Veritone, Cognitive Media Startup, Raises $50M

The developers of a “cognitive media platform” designed to render audio and video content and make the results searchable have closed a $50 million funding round.

Veritone Inc. announced this week that patent investor Acacia Research Corp. (NASDAQ: ACTG) led the investment round. The startup and investor are both based in Newport Beach, Calif. An earlier round completed in 2014 raised $15 million in venture capital.

The latest funding round includes an initial $20 million investment along with a $30 million “contingent” investment based on Veritone’s achieving a series of development milestones.

The startup said it would use the cash infusion to expand sales of its artificial intelligence-based analytics, search and prediction platform. Primary markets include media companies, government agencies and, just in time for the fall elections, political campaigns.

Veritone is positioning its cognitive media platform as capable of rendering audio and video content that can be searched for “objects, faces, license plates, logos, phrases, sentiment, voice identification, translation plus additional capabilities that are constantly evolving.”

The startup’s cloud-based AI platform is built on proprietary technology protected by 90 issued and pending patents.

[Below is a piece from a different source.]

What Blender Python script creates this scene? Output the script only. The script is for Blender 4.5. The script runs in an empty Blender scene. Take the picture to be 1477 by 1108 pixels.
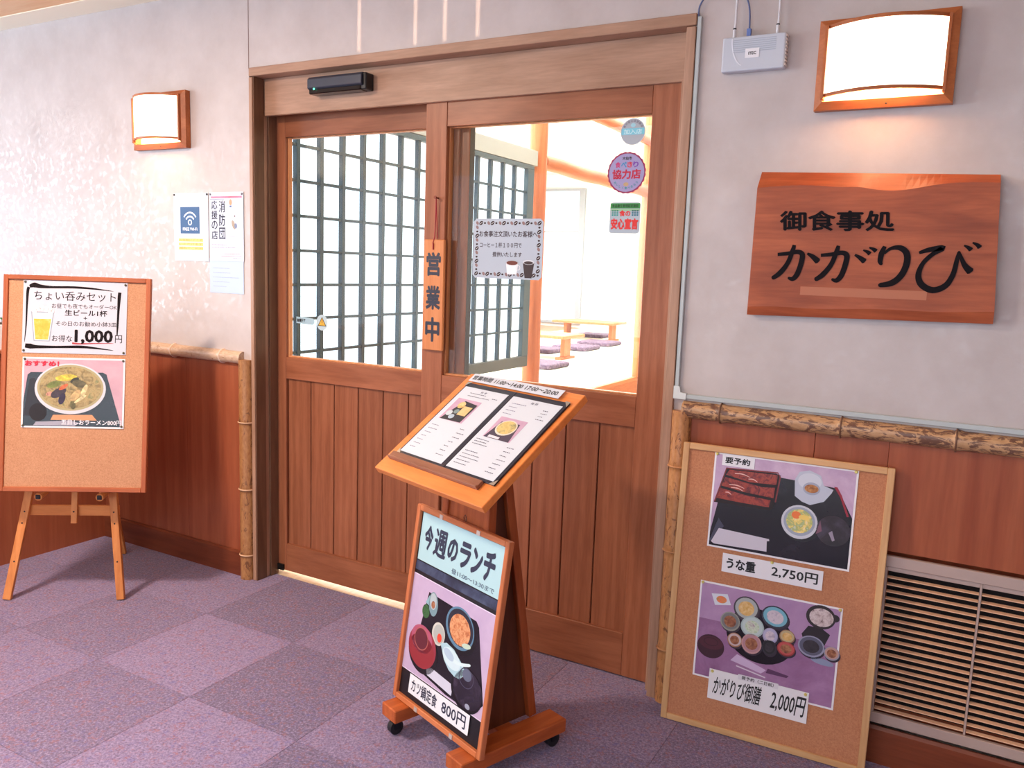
import bpy, bmesh, math, random
from mathutils import Matrix, Vector, Euler
random.seed(7)
S = bpy.context.scene
C = S.collection
R = math.radians

# ------------------------------------------------------------------ camera
cam_d = bpy.data.cameras.new('camera')
cam = bpy.data.objects.new('camera', cam_d); C.objects.link(cam)
yaw, pitch, roll, FPX = -0.50807296, -0.13844984, 0.03486449, 1184.918
fw = Vector((math.sin(yaw)*math.cos(pitch), math.cos(yaw)*math.cos(pitch), math.sin(pitch)))
rt = Vector((math.cos(yaw), -math.sin(yaw), 0)); up = rt.cross(fw)
r2 = rt*math.cos(roll)+up*math.sin(roll); u2 = -rt*math.sin(roll)+up*math.cos(roll)
cam.matrix_world = Matrix(((r2.x, u2.x, -fw.x, 0), (r2.y, u2.y, -fw.y, -2.7), (r2.z, u2.z, -fw.z, 1.507), (0, 0, 0, 1)))
cam_d.sensor_width = 36; cam_d.lens = FPX/1477*36; cam_d.clip_start = .05; cam_d.clip_end = 100
S.camera = cam
# ------------------------------------------------------------------ world, light, exposure
w = bpy.data.worlds.new('world'); S.world = w; w.use_nodes = True
w.node_tree.nodes['Background'].inputs[0].default_value = (.80, .90, 1, 1)
w.node_tree.nodes['Background'].inputs[1].default_value = 2.5
def area(name, loc, rot, sx, sy, e, col, spread=180):
    d = bpy.data.lights.new(name, 'AREA'); d.shape = 'RECTANGLE'; d.size = sx; d.size_y = sy; d.energy = e; d.color = col
    d.spread = R(spread)
    o = bpy.data.objects.new(name, d); o.location = loc; o.rotation_euler = tuple(R(a) for a in rot); C.objects.link(o); return o
# daylight through the hall's end window and its long side window
area('end_window_light', (-8.45, -3.4, 1.65), (0, -90, 0), 1.9, 4.2, 370, (.74, .86, 1))
area('side_window_light', (-1.2, -6.45, 1.7), (90, 0, 0), 5.0, 1.9, 45, (.80, .88, 1))
# hall ceiling lamp, then an added broad fill light under the ceiling
area('ceiling_area_light', (-3.0, -1.9, 2.66), (0, 0, 0), .26, .26, 78, (1, .80, .64))
area('ceiling_area_light', (-1.2, -4.2, 2.66), (0, 0, 0), 3.0, 1.6, 52, (.90, .92, 1))
# restaurant ceiling lamps and daylight
area('restaurant_light', (-4.8, 4.2, 3.3), (0, 0, 0), 5, 6, 700, (1, .97, .93))
area('restaurant_light', (-5.0, 9.2, 3.3), (0, 0, 0), 6, 4, 650, (1, .98, .95))
area('restaurant_window_light', (-8.8, 3.5, 1.8), (0, -90, 0), 2.6, 7, 300, (.85, .93, 1))
for x_ in (-2.262, -1.985, -1.848, -1.702):   # added lights without fixtures, throwing narrow glints on the wall above the header
    area('glint_light', (x_, -.30, 2.52), (90, 0, 0), .016, .33, .014, (1, .70, .48), 3)
S.view_settings.view_transform = 'Standard'; S.view_settings.look = 'None'
S.view_settings.gamma = 1; S.view_settings.use_curve_mapping = False
S.view_settings.exposure = 0.12
S.cycles.use_denoising = True
S.cycles.max_bounces = 8; S.cycles.diffuse_bounces = 4; S.cycles.transparent_max_bounces = 16
S.cycles.sample_clamp_indirect = 6

# ------------------------------------------------------------------ materials
def lin(c):
    return tuple(((x/255)/12.92 if x/255 <= .04045 else ((x/255+.055)/1.055)**2.4) for x in c)+(1,)
MC = {}
def base(key):
    m = bpy.data.materials.new(key); m.use_nodes = True; n = m.node_tree
    return m, n, n.nodes['Principled BSDF']
def plain(rgb, rough=.6, metal=0, spec=.5):
    k = ('p', rgb, rough, metal, spec)
    if k not in MC:
        m, n, b = base('plain_%d_%d_%d' % rgb)
        b.inputs['Base Color'].default_value = lin(rgb); b.inputs['Roughness'].default_value = rough
        b.inputs['Metallic'].default_value = metal; b.inputs['Specular IOR Level'].default_value = spec
        MC[k] = m
    return MC[k]
def emit(rgb, s):
    k = ('e', rgb, s)
    if k not in MC:
        m, n, b = base('glow'); b.inputs['Base Color'].default_value = lin(rgb)
        b.inputs['Emission Color'].default_value = lin(rgb); b.inputs['Emission Strength'].default_value = s
        MC[k] = m
    return MC[k]
def ramp(n, fac, stops):
    r = n.nodes.new('ShaderNodeValToRGB'); e = r.color_ramp.elements
    while len(e) < len(stops): e.new(.5)
    for q, (p, c) in zip(e, stops): q.position = p; q.color = lin(c) if max(c) > 1 else (c[0], c[1], c[2], 1)
    n.links.new(fac, r.inputs[0]); return r.outputs[0]
def coords(n, scale=(1, 1, 1), kind='Object'):
    t = n.nodes.new('ShaderNodeTexCoord'); m = n.nodes.new('ShaderNodeMapping')
    m.inputs['Scale'].default_value = scale; n.links.new(t.outputs[kind], m.inputs[0]); return m.outputs[0]
def noise(n, vec, sc, det=4, rough=.5, dist=0):
    t = n.nodes.new('ShaderNodeTexNoise'); t.inputs['Scale'].default_value = sc; t.inputs['Detail'].default_value = det
    t.inputs['Roughness'].default_value = rough; t.inputs['Distortion'].default_value = dist
    n.links.new(vec, t.inputs['Vector']); return t.outputs['Fac']
def bump(n, b, h, s=.2, d=.002):
    q = n.nodes.new('ShaderNodeBump'); q.inputs['Strength'].default_value = s; q.inputs['Distance'].default_value = d
    n.links.new(h, q.inputs['Height']); n.links.new(q.outputs[0], b.inputs['Normal'])
def mixc(n, fac, a, b, mode='MIX'):
    x = n.nodes.new('ShaderNodeMix'); x.data_type = 'RGBA'; x.blend_type = mode
    if isinstance(fac, (int, float)): x.inputs[0].default_value = fac
    else: n.links.new(fac, x.inputs[0])
    for i, v in ((6, a), (7, b)):
        if isinstance(v, tuple): x.inputs[i].default_value = v
        else: n.links.new(v, x.inputs[i])
    return x.outputs[2]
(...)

The media platform has been scaled over the past two years, recently surpassing 3 million hours of processed audio and video.

The company and its investors are betting the explosion of unstructured and unsearchable data will fuel demand for cognitive platforms that can make large data volumes accessible to advertisers and other enterprises.

Veritone’s current roster of clients includes ESPN Radio, Legal Zoom, Microsoft (NASDAQ: MSFT), Uber and Westwood One along with the Republican National Committee.

Veritone is the latest advertising venture cofounded by serial entrepreneurs Chad and Ryan Steelberg, who previously launched Internet software companies such as AdForce and dMarc Broadcasting. The latter was sold to Google (NASDAQ: GOOGL) in 2006. “It was a natural evolution for us to develop an analytics platform for media that integrates the vast capabilities of AI,” Ryan Steelberg noted in a statement announcing the venture-funding round. “In the audio and video space alone, our platform connects advertisers to the vast ecosystem of broadcast and digital influencers.”

The startup’s media platform is the latest example of how predictive analytics vendors are leveraging AI to automate the crunching of unstructured data so it can be made searchable by a growing list of clients beyond advertisers.

Experts note that the renewed emphasis on artificial intelligence and the impact of cognitive computing is having in data-intensive markets such as advertising is enabling media and other enterprises to do more with external, non-proprietary data.

“Cognitive computing technologies allow for the ready integration of such data with typical structured data to provide a comprehensive overview of whatever particular business function for which those data are used,” cognitive science expert Jans Aasman noted in a Datanami commentary published earlier this year.